Yes, the thikness should not affect the top end, however, it might affect it indirectly--because of worse damping properties of thicker foil, we have more resonances, including those in HF range, which subjectively heard as "less crispy" and clear.
 
Hi Marik
Nice Avatar!
It's really interesting to compare your element with the 'originals'. You're looks really well put together. I started a new thread because I thought it would have broad appeal & will document as many as I can get my hands on - certainly tannoy, grampian and reslo mics.
Stewart
 
[quote author="zebra50"]Hi Marik
Nice Avatar!
[/quote]

Thanks Stewart,

Yeah, I never had one. Hey Gus, it's time for you to have, as well, don't you think so? Send me a pic and I will host it for you.
 
> In theory, it will work as two gaps in series--one where where ribbon placed, and the other going between the other poles. That is like having two resistors in series.

Yes. Except one of the resistors is VERY big. An inch of air is a lousy magnetic path.

> I don't have iron of needed thickness at the moment

Any hunk of iron, even with bad contact, "should" be better than an inch of air. Got a beer-can opener made of steel? Lay it on the vertical pieces. (Or is all beer pop/screw-top now?)

> My speculation is that with very strong magnets there is a point of saturation

That may be true. Of course it IS true, but with an inch of air in the path.....

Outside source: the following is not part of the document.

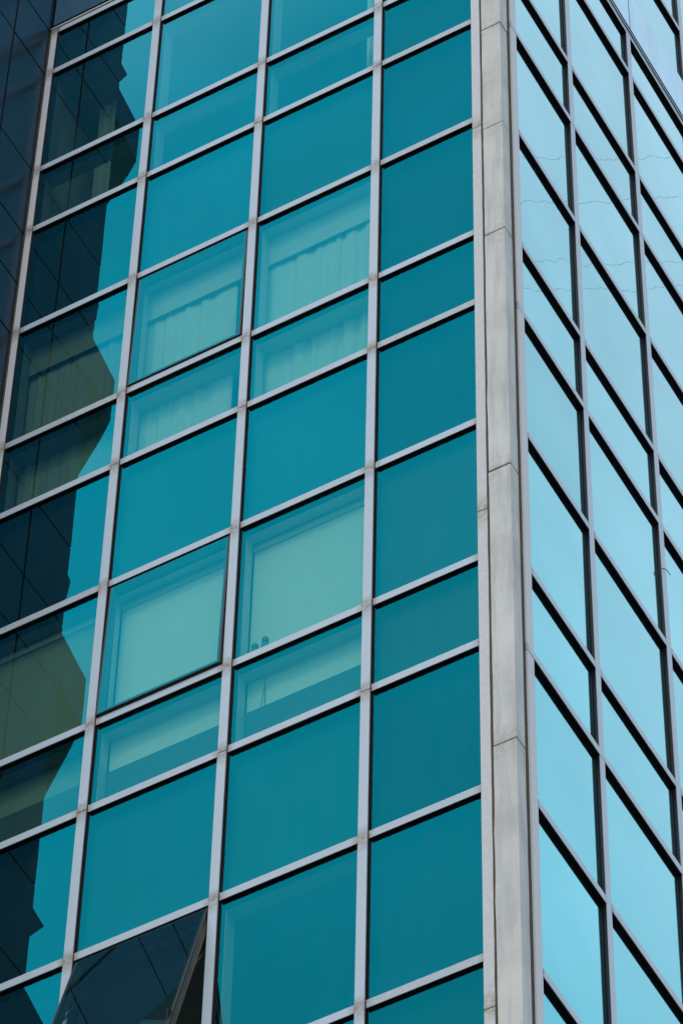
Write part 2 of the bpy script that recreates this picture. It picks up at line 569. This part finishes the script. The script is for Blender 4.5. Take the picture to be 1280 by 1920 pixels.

The magnet-stuff will saturate, and usually before the steel will. The usual trick for Alnico loudspeakers is to use magnet-area about 3 times bigger than gap-area, and use a tapered iron pole-piece to concentrate the magnet area down to the gap area. (With ceramic-magnet speakers, the magnet area is SO much bigger than the gap area that they just fake a taper with a flat plate and a round slug.) Same thing on older ribbons, the pole pieces taper. To concentrate the flux, but also so the magnet face does not saturate before the iron does.

Of course added pole-pieces usually increase leakage flux, and demand even more magnet area.

Maybe I know a retired hard-drive engineer who will know the flux density at the face of modern high-energy magnets. I know that recent hard drives do not use pole-pieces, the coil is directly between magnets (with a closed iron path around the outside). But hard drive coils are very large area so it would be impractical to get the very high flux we enjoy in loudspeakers. He almost didn't believe me when I said some loudspeakers run 20,000 Gauss in the gap (though 8,000 Gauss is much more common). It may be that these magnets saturate with a few thousand Gauss at the face. And that HD designers can meet their seek-time goals with such "low" flux by over-driving the coil.